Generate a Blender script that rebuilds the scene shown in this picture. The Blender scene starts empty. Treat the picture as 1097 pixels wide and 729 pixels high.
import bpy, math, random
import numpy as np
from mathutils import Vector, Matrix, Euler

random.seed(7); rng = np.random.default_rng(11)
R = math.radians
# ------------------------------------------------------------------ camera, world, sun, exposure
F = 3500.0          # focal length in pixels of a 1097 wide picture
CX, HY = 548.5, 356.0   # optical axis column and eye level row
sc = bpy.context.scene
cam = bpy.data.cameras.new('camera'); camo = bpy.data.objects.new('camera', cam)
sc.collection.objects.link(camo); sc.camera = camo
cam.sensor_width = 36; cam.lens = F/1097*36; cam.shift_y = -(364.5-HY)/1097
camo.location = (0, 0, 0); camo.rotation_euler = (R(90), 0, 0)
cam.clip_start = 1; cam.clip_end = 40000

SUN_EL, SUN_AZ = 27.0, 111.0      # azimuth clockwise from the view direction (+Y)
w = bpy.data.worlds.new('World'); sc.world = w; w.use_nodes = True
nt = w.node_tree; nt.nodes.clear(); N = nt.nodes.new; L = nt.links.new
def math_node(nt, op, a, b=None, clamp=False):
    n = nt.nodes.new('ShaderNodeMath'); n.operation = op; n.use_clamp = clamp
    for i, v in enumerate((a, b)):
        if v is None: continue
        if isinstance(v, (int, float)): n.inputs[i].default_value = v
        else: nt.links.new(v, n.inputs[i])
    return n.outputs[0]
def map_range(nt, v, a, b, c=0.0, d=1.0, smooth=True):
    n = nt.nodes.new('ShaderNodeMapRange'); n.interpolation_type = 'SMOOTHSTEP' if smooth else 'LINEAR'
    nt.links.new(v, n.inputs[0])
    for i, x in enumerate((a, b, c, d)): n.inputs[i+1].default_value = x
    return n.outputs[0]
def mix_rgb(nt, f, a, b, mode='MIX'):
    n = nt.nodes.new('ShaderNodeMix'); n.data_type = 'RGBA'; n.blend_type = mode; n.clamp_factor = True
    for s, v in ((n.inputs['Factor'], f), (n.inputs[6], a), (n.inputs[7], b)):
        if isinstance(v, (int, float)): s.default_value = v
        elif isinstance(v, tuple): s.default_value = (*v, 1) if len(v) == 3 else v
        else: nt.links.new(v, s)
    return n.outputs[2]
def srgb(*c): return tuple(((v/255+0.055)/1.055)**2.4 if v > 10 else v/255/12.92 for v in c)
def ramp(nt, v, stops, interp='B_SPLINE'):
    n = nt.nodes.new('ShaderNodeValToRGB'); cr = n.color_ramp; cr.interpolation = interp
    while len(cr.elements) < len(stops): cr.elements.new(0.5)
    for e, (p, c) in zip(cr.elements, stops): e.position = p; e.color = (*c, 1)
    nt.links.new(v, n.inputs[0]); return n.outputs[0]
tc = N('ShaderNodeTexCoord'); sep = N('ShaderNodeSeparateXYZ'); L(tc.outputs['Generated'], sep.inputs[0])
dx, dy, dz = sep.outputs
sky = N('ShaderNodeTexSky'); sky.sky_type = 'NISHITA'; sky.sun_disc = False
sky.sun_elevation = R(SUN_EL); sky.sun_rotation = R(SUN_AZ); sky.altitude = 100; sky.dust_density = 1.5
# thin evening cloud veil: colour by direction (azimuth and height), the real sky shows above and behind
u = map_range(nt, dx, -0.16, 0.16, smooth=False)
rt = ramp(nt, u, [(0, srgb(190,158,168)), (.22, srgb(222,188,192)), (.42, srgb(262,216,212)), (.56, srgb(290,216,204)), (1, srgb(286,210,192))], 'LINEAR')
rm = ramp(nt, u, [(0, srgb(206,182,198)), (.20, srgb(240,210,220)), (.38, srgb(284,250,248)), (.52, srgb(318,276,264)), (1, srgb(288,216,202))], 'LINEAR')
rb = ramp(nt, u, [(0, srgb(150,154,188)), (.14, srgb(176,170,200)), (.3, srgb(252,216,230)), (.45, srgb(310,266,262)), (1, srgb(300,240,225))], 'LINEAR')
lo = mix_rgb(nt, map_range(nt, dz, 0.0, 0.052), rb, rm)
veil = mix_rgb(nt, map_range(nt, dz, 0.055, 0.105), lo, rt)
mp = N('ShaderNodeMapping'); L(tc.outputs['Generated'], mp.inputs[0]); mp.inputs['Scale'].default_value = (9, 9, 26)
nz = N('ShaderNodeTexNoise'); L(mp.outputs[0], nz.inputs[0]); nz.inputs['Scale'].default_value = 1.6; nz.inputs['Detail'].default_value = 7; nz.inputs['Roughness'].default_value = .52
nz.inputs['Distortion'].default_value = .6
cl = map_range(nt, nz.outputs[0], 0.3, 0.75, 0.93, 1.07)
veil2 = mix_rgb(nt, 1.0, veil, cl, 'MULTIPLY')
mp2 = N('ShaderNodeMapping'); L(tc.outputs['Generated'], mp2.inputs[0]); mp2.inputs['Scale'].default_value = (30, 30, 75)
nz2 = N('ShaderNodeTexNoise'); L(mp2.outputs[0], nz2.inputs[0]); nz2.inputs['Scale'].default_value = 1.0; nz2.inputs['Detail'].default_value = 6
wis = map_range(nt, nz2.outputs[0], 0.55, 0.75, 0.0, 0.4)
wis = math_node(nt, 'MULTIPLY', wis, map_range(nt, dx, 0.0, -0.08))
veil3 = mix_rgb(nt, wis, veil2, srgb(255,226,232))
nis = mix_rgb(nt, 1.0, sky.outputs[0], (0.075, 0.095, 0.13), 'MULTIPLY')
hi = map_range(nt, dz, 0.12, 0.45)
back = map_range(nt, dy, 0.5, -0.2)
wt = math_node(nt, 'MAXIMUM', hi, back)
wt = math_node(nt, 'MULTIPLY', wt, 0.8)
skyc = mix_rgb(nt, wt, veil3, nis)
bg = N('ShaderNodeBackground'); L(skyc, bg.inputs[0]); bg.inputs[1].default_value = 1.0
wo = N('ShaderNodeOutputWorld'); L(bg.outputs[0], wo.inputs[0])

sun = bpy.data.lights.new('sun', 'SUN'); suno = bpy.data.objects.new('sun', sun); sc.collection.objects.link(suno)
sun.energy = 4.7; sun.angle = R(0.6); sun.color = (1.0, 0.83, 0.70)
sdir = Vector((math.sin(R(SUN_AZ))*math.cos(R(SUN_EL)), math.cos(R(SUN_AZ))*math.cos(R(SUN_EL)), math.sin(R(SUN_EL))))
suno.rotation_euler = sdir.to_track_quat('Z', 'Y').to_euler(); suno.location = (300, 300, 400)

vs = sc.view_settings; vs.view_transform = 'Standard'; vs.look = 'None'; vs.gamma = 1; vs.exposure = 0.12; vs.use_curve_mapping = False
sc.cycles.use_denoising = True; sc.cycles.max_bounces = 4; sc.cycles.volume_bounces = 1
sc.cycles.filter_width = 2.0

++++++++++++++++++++

→ DIRECTIONS FOR THIS TASK
Look above and repeat, character for character, the lines from the first one to the line with "from mathutils import Vector, Matrix, Euler", counting both.

→ RESPONSE BELOW
Generate a Blender script that rebuilds the scene shown in this picture. The Blender scene starts empty. Treat the picture as 1097 pixels wide and 729 pixels high.
import bpy, math, random
import numpy as np
from mathutils import Vector, Matrix, Euler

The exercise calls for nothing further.